IMO, if digital information is posted publicly online, it's fair game to be crawled unless that crawl is unreasonably expensive or takes it down for others, because these are non rivalrous resources that are literally already public.

> we could put enforcement penalties for not respecting the web service's request to not be crawled... We need laws.

How would that be enforceable? A central government agency watching network traffic? A means of appealing to a bureaucracy like the FCC? Setting it up so you can sue companies that do it? All of those seem like bad options to me.

> IMO, if digital information is posted publicly online, it's fair game to be crawled unless that crawl is unreasonably expensive or takes it down for others, because these are non rivalrous resources that are literally already public.

I disagree. Whether or not content should be available to be crawled is dependent on the content's license, and what the site owner specifies in robots.txt (or, in the case of user submitted content, whatever the site's ToS allows)

It should be wholly possible to publish a site intended for human consumption only.

> How would that be enforceable?

Making robots.txt or something else a legal standard instead of a voluntary one. Make it easy for site owners to report violations along with logs, legal action taken against the violators.

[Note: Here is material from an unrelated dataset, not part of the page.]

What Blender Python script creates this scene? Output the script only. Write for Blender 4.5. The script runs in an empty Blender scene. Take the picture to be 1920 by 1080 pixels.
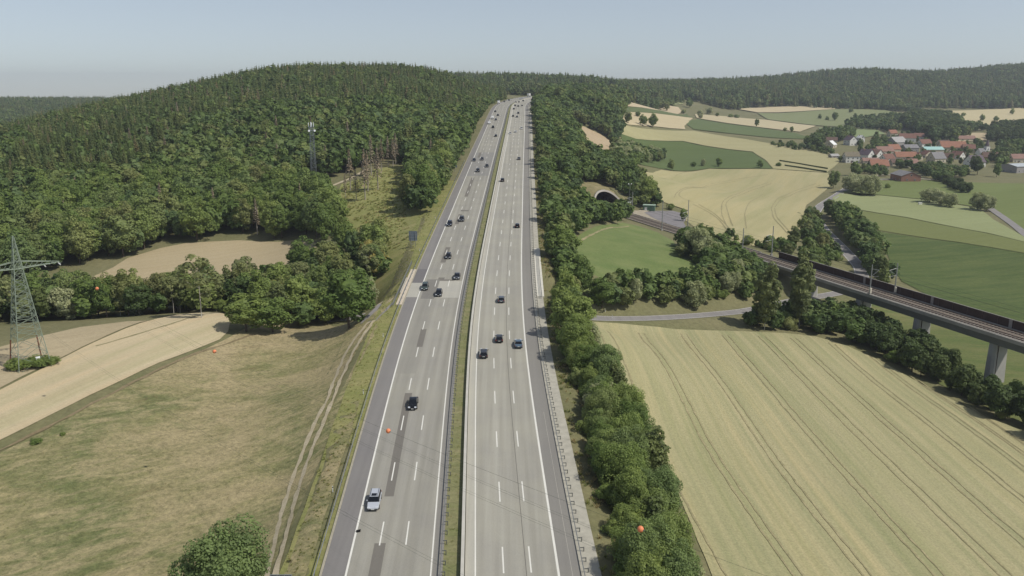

  • > It should be wholly possible to publish a site intended for human consumption only.

    You have just described the rationale behind DRM. If you think DRM is a net positive for society, I won't stop you, but there has been plenty published online on the anguish, pain and suffering it has wrought.

    • Precisely, this would be a system that is essentially designed to ensure that your content can only be accessed by specific kinds of users you approve of, for specific kinds of use you approve of, and only with clients and software that you approve of by means of legislation, so that you don't have to go through the hassle of actually setting up the (user hostile) technologies that would be necessary to enforce this otherwise and/or give up the appearance of an open web by requiring sign ins, while just being hostile on another level. It's trying to have your cake and eat it too, and it will only massively strengthen the entire ecosystem of DRM and IP. I also just personally find the idea of posting something on a board in a town square and then trying to decide who gets to look at it ethically repugnant.

      This is actually kind of why I like Anubis. Instead of trying to dictate what clients or purposes or types of users can access a site, it just changes the asymmetry of costs enough that hopefully it fixes the problem. Because like you can still scrape a site behind Anubis, it just takes a little bit more commitment, so it's easier to do it on an individual level than on a mass DoS level.

> unless that crawl is unreasonably expensive or takes it down for others

This _is_ the problem Anubis is intended to solve -- forges like Codeberg or Forgejo, where many routes perform expensive Git operations (e.g. git blame), and scrapers do not respect the robots.txt asking them not to hit those routes.